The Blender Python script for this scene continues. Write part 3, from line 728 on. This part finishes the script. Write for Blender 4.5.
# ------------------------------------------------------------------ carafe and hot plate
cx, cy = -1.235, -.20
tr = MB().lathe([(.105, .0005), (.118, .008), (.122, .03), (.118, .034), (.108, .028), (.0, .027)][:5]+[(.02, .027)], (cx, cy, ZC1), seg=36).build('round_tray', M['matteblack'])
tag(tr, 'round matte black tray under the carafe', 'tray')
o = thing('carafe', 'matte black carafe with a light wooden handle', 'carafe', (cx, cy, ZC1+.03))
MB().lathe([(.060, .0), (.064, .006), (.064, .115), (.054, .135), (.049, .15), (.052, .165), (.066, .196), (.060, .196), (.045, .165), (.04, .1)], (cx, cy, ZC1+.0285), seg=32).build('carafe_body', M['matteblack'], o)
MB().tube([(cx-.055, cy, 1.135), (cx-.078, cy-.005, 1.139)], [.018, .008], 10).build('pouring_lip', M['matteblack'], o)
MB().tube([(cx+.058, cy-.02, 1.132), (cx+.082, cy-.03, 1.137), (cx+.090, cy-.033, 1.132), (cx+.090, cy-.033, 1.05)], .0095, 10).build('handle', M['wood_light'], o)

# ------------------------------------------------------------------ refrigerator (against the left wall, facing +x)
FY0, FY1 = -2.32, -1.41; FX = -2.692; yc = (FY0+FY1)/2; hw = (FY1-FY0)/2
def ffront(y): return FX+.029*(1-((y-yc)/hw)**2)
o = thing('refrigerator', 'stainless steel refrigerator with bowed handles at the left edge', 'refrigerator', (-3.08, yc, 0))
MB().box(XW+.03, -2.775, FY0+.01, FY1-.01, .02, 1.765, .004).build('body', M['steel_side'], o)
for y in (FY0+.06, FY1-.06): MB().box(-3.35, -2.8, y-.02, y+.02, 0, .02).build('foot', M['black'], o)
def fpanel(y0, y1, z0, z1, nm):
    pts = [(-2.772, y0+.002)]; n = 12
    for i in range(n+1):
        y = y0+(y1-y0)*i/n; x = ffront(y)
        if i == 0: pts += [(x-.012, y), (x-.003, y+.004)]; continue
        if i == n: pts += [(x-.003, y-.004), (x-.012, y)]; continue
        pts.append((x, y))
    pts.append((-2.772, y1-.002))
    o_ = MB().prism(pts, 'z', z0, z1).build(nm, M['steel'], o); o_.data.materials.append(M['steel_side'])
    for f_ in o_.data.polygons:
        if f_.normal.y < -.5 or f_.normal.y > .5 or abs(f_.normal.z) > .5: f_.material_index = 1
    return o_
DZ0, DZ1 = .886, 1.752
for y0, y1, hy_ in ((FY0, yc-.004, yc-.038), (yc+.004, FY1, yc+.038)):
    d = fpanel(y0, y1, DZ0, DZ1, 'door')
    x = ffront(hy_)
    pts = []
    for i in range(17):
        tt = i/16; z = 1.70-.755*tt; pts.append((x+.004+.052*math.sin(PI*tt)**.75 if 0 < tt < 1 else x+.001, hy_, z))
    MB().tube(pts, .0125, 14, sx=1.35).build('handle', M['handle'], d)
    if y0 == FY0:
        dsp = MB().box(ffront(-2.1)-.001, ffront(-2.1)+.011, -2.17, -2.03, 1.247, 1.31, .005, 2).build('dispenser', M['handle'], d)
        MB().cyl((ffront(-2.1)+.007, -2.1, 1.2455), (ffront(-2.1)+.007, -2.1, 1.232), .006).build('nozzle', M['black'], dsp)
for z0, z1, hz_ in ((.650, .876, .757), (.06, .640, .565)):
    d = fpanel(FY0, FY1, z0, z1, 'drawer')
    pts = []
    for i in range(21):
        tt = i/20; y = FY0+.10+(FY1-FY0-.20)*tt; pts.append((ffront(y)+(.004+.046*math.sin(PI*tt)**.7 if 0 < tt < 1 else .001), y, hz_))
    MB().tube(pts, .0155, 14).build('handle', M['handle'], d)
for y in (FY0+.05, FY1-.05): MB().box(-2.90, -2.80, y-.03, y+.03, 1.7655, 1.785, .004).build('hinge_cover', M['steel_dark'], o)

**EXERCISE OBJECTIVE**
Write out exactly, please, the lines beginning at the start of the material and ending with the line that holds "10).build('handle', M['wood_light'], o)", both included.

**TASK ANSWER**
The Blender Python script for this scene continues. Write part 3, from line 728 on. This part finishes the script. Write for Blender 4.5.
# ------------------------------------------------------------------ carafe and hot plate
cx, cy = -1.235, -.20
tr = MB().lathe([(.105, .0005), (.118, .008), (.122, .03), (.118, .034), (.108, .028), (.0, .027)][:5]+[(.02, .027)], (cx, cy, ZC1), seg=36).build('round_tray', M['matteblack'])
tag(tr, 'round matte black tray under the carafe', 'tray')
o = thing('carafe', 'matte black carafe with a light wooden handle', 'carafe', (cx, cy, ZC1+.03))
MB().lathe([(.060, .0), (.064, .006), (.064, .115), (.054, .135), (.049, .15), (.052, .165), (.066, .196), (.060, .196), (.045, .165), (.04, .1)], (cx, cy, ZC1+.0285), seg=32).build('carafe_body', M['matteblack'], o)
MB().tube([(cx-.055, cy, 1.135), (cx-.078, cy-.005, 1.139)], [.018, .008], 10).build('pouring_lip', M['matteblack'], o)
MB().tube([(cx+.058, cy-.02, 1.132), (cx+.082, cy-.03, 1.137), (cx+.090, cy-.033, 1.132), (cx+.090, cy-.033, 1.05)], .0095, 10).build('handle', M['wood_light'], o)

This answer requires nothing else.